For more information about permit, requirement & camp booking, please visit: HERE
Close Encounter with The Lions
It is estimated that there are currently 1,600 lions in the Kruger National Park, give or take 225 animals, and they are nearly all in tiptop condition. This is the result of a lion population survey carried out during the winter months of 2005 and 2006. The survey is the first to study the park’s entire lion population, as previous lion counts had targeted only certain areas of Kruger. Despite of the big numbers on paper, it’s really challenging to meet this beauty. The pack will move around the park everyday, so we have to drive around few days until we finally meet them in the beautiful morning drive. It’s like playing hide and seek in area of 19,485 km2.
Cape Town
Crowned by the magnificent Table Mountain National Park down to the blue waters of Table Bay, Cape Town is simply stunning, but the city doesn’t thrive by its looks alone. Proudly multicultural, its flourishing arts, dining, and nightlife scenes are proof of this modern metropolis’ creativity and innovative spirit.
Located on the shore of Table Bay (3 hours & 30 minutes flight from Johannesburg), Cape Town, as the oldest urban area in South Africa, was developed by the United East India Company (VOC) as a supply station for Dutch ships sailing to East Africa, India, and the Far East. Jan van Riebeeck’s arrival on 6 April 1652 established VOC Cape Colony, the first permanent European settlement in South Africa. Cape Town outgrew its original purpose as the first European outpost at the Castle of Good Hope, becoming the economic and cultural hub of the Cape Colony. Until the Witwatersrand Gold Rush and the development of Johannesburg, Cape Town was the largest city in South Africa.
Table Mountain
Around 600 million years old, and a canvas painted with the rich diversity of the Cape floral kingdom, Table Mountain is truly iconic. You can admire the showstopper of Table Mountain National Park and one of the ‘New 7 Wonders of Nature‘ from multiple angles, but you really can’t say you’ve visited Cape Town until you’ve stood on top of it.
Clifton Beach
Clifton is an affluent suburb of Cape Town, South Africa. It is an exclusive residential area and is home to the most expensive real estate in South Africa, with dwellings nestled on cliffs that have sweeping views of the Atlantic Ocean. We stop by this beach on our way driving to Cape of the good hope.
Cape of the Good Hope
The Cape of Good Hope is at the southern tip of the Cape Peninsula, about 2.3 kilometres west and a little south of Cape Point on the south-east corner. Cape Town is about 50 kilometres to the north of the Cape, in Table Bay at the north end of the peninsula. The peninsula forms the western boundary of False Bay. Geologically, the rocks found at the two capes, and indeed over much of the peninsula, are part of the Cape Supergroup, and are formed of the same type of sandstones as Table Mountain itself. Both the Cape of Good Hope and Cape Point offer spectacular scenery; the whole of the southernmost portion of the Cape Peninsula is a wild, rugged, scenic and generally unspoiled national park.
Simons Town
Boulders Beach in Simon’s Town has the distinction of being home to the sole species of penguin to inhabit this continent, the African Penguin. One of only three African mainland sites, the colony at Boulders is unique as it’s still possible to swim at some of the beaches these charming and comical creatures frequent.

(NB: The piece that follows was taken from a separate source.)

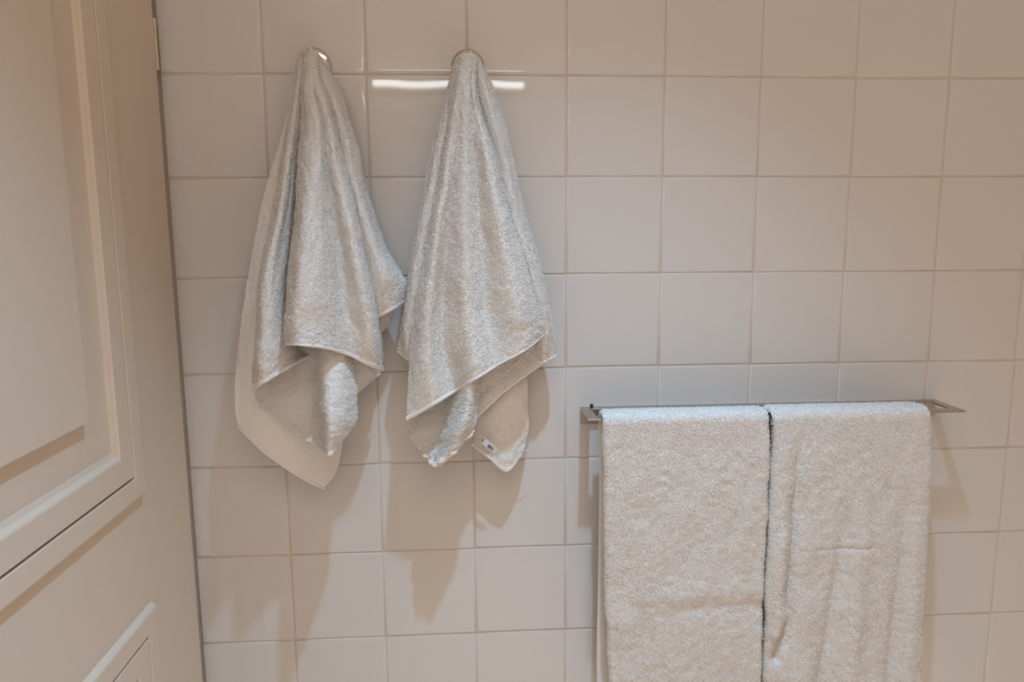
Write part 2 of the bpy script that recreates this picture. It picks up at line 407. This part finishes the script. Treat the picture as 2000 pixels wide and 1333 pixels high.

We been searching to see this cute animal when we travel to Australia. And we cannot see any of them there, finally, our curiosity well paid when we saws hundreds of them playing around in the clean white sandy beach of Simon’s Town.
Babylonstoren
Babylonstoren is one of the oldest Cape Dutch farms. It has a fruit and vegetable garden of beauty and diversity, unique accommodation, fine food and wine, and evokes a sense of wellbeing. Why we are here? We have a Family photo session with one of our clients, who suppose to be our clients in Bali. But due to Mount Agung eruptions and travel restriction they have to cancel the travel. Long story short, we plan the session here in South Africa as we were there on the same time.
See the session blogs story here: Babylonstoren Cape Town Family Photography
Camps Bay
Upmarket Camps Bay draws crowds to its namesake beach, known for its fine white sand, natural rock swimming pool and views of the Twelve Apostles mountains. Behind the beach, posh seafood restaurants, mellow cafes and cocktail bars with patios overlook the promenade. Nearby, Promenade Mall has boutiques selling fashion and beachwear, while the intimate Theatre on the Bay stages drama, musicals and comedy. We spend the last sunset in this beach before we flew back to Bali the next morning.